On November 18 at the Library in Traverse City, the ACLU of Northwest Michigan presented a lecture on the “school-to-prison pipeline.” The speaker was Mark Fancher, a staff attorney and director of the ACLU of Michigan Racial Justice Work Group which in 2009 issued a report entitled, “Reclaiming Michigan’s Throwaway Kids: Students Trapped in the School-to-Prison Pipeline.”
After the lecture, I was approached by a parent of a student at Traverse City Central High School on a related subject. I was asked if I had heard about the “drug sweep” that had taken place at the school the day before. I had not. The man said that though his daughter had not been “busted,” he wondered whether such a sweep, conducted with drug-sniffing dogs, was legal.
Reading about it in the paper the following morning, I guessed that this parent’s question might be one on the mind of many other parents, students, and interested members of the community. Here is the answer.
Searches of students by school officials on school property are governed, like all searches, by the Fourth Amendment to the U.S. Constitution. That Amendment does not prohibit all searches, only those that are “unreasonable.” An illegal search occurs “when an expectation of privacy that society is prepared to consider reasonable is infringed.” The starting point, of course, is that there must be what the courts consider to be an actual “search.”
The current state of the law is that a dog sniff of an inanimate object is not a “search” under the Fourth Amendment. For example, the Supreme Court has held that the use of a trained canine to sniff unattended luggage is not a search. It is different, however, when dogs are used to sniff a person’s body, mainly because the level of intrusiveness is greater (as everyone knows, dogs often sniff parts of the body that cause personal embarrassment, and some persons have an irrational fear of dogs). Moreover, people naturally consider their own bodies to be private — private to them — and they feel that expectation of privacy should be respected by others, most certainly by government authorities (including police and school officials).
Many “drug sweeps” conducted in school buildings are thus permissible under the Constitution because they are conducted by drug-sniffing dogs of school lockers, previously detached backpacks, and cars parked in school parking lots, and not of a student’s person. With respect to student lockers, courts have generally held that they belong to the school and therefore students do not have a legitimate expectation of privacy for items stored in them. And with respect to backpacks, students cannot be ordered to remove them from their person in order that the dogs can sniff them; that would violate their Fourth Amendment rights.

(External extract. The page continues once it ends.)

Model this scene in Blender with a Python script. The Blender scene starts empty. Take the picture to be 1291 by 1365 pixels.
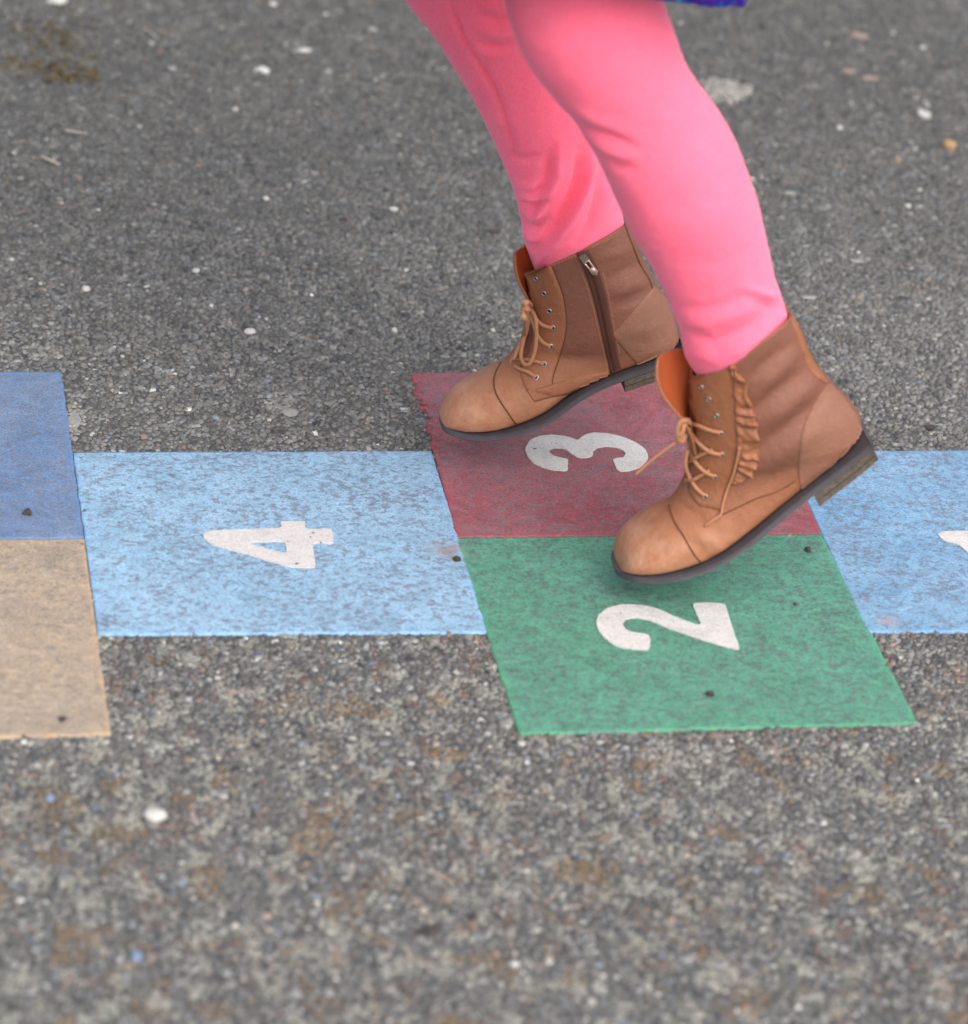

That’s a general statement of the law: the drug sweep at Central High School was probably legal. But was it a good idea?
As Mark Fancher made clear in his talk last week, the “school-to-prison pipeline” is a disorder in our educational system, currently of epidemic proportions, that is the result of a number of factors, one of which is the criminalization of students. Many persons my age and younger went through their entire 12 years of public education without ever experiencing the presence of police officers in the school building; today, that experience is commonplace and, as the ACLU report indicates, the police are often called in to handle what were once considered routine disciplinary matters. As Traverse City police Captain Steve Morgan told the Record-Eagle, “Usually the schools will request [a drug sweep] once or twice a year. We never go unless the school officials request us. We’ve probably been to all the area secondary schools at one time or another.”
But what exactly is the effect on the students, whether or not they are busted? Does it encourage trust and respect between students and teachers, between students and administrators, between young people and the police? What does it feel like when you’re 16 years old to be treated much like a criminal — which is to say, to be ordered around by police officers and to have your locker, your backpack, or your vehicle randomly searched without your permission?
Apart from the anger and resentment it likely caused, was the drug sweep cost effective? At Central High last week there were police officers and police dogs from three counties effecting a lock down, disrupting classes and interfering with other activities — for what? The paper reported that the sweep netted one arrest: one student was charged with possessing about two grams of marijuana. Though the belongings of every student may not have been searched, it still amounted to one arrest in a student body of 1,500. One out of 1,500 (an arrest percentage of 0.067%) is not a particularly good effectiveness indicator, is it? Now I’m not so naive to assume that none of the students at Central High ever uses marijuana, but it’s also clear that the school does not have a widespread, over-the-top drug problem on its hands either. Simply put, it was not a good use of taxpayer money.
Nelson Mandela said: “There can be no keener revelation of a society’s soul than the way in which it treats its children.” Think about it, administrators, teachers, and parents at Central High School. You can bet the students are.
[Note: The 74-page report of the Racial Justice Work Group of the ACLU of Michigan is available for downloading at www.aclumich.org.]